Le combat de Marie Dosé

« J’ai été scandalisée par ce titre du Monde ». Marie Dosé ne tolère pas que ce qualificatif soit rattaché à des enfants. « Jusqu’alors, on n’avait jamais touché à l’enfance. L’enfance c’était l’innocence. Un enfant n’est pas responsable de ce que ses parents font. Alors, qu’un journal comme Le Monde choisisse un titre pareil, j’ai été outrée ».

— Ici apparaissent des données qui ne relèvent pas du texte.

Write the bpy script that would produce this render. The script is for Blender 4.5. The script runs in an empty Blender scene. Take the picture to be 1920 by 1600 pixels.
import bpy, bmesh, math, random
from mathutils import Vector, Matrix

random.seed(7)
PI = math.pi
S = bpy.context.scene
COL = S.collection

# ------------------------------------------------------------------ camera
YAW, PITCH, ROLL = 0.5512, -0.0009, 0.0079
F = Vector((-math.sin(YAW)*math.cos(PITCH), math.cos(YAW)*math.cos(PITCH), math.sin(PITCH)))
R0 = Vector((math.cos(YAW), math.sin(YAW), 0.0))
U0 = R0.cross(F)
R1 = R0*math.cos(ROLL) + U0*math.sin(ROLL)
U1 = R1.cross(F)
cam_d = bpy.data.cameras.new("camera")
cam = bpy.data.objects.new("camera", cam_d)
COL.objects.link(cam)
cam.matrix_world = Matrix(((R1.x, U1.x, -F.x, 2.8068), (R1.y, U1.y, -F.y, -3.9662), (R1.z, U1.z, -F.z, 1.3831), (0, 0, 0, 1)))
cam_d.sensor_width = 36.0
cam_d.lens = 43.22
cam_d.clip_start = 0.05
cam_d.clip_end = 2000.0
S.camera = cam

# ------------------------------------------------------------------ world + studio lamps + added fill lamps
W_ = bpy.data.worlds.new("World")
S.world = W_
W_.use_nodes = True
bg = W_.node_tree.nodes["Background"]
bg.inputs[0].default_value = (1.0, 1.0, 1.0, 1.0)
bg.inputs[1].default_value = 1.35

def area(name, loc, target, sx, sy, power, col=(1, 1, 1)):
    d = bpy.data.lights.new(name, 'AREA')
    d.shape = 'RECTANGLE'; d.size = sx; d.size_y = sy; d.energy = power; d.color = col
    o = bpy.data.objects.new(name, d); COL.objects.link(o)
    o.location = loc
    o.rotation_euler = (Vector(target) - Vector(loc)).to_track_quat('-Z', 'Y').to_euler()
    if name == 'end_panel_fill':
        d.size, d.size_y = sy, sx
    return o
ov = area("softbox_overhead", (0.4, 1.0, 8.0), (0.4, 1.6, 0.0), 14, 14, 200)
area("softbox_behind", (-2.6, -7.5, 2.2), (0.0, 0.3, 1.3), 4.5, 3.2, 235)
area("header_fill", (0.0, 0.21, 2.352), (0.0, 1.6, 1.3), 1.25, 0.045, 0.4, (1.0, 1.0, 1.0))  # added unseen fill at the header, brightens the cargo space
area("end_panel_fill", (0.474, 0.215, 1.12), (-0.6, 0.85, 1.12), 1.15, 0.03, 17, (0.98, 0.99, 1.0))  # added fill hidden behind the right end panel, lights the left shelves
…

“Garder la bonne distance”

Son attitude scandalisée face au titre du journal Le Monde en dit beaucoup sur la relation qu’entretient Marie Dosé avec ses clients. Pourtant, elle assure « garder la bonne distance » avec eux. « Quand une femme vous appelle de Syrie en vous expliquant que sa tente vient de brûler et que son enfant est blessé, évidemment que des liens se tissent. Mais j’ai toujours su me protéger. Je n’ai jamais considéré que mes clients étaient mes amis et que nous formions une grande famille. C’est aussi une façon de les respecter que d’établir une belle distance entre eux et moi ».

“Devoir se vendre”

La distance à instaurer avec les clients n’est pas la seule difficulté à laquelle Marie Dosé a dû faire face dans sa profession. Il y a également le rapport à l’argent. Issue d’une famille sans profession libérale, « cette culture de demander de l’argent » a été difficile pour l’avocate. « Les honoraires sont libres donc c’est très difficile. Ce sentiment de devoir se vendre, je n’aime pas ça. Du coup, j’ai beaucoup délégué sur ce plan du métier ». Il lui arrive même de défendre certaines personnes gratuitement. « Ça m’est arrivé de le faire avec des gens qui m’ont bouleversée, des gens qui n’avaient pas d’argent et qui ne pouvaient pas accéder à l’aide juridictionnelle ». Pour elle, c’est une façon de rester une avocate libre. A ce sujet, elle déclare : « Je n’ai jamais refusé de défendre quelqu’un, mais quelque chose, oui ».

La féminisation de la profession

Malgré les difficultés du métier, Marie Dosé sait sa chance d’être avocate. Une profession qui a longtemps été inaccessible pour les femmes. « Quand j’ai commencé, il y a 20 ans, les femmes étaient peu nombreuses. Je me souviens de cours d’assises avec six ou sept confrères et j’étais la seule femme ». L’avocate se rappelle des plaidoiries auxquelles elle assistait à ses débuts, lorsque la profession était encore essentiellement masculine. « C’étaient des plaidoiries emplies de citations, d’humour et d’intelligence. Une sorte de théâtre qui en disait beaucoup sur la défense mais peu sur celui qu’on défendait ». Selon Marie Dosé, la féminisation de la profession est positive puisqu’elle a transformé la plaidoirie. « Lorsque les femmes sont arrivées dans la profession, elles n’ont pas adopté le même style oratoire que les hommes. Elles ont été plus techniques, elles se sont davantage rendues en détention. Et puis, elles sont allées plus loin dans la personnalité de celles et ceux qu’elles défendaient. Résultat, aujourd’hui, je constate que ce sont les confrères qui commencent à plaider comme les consœurs ».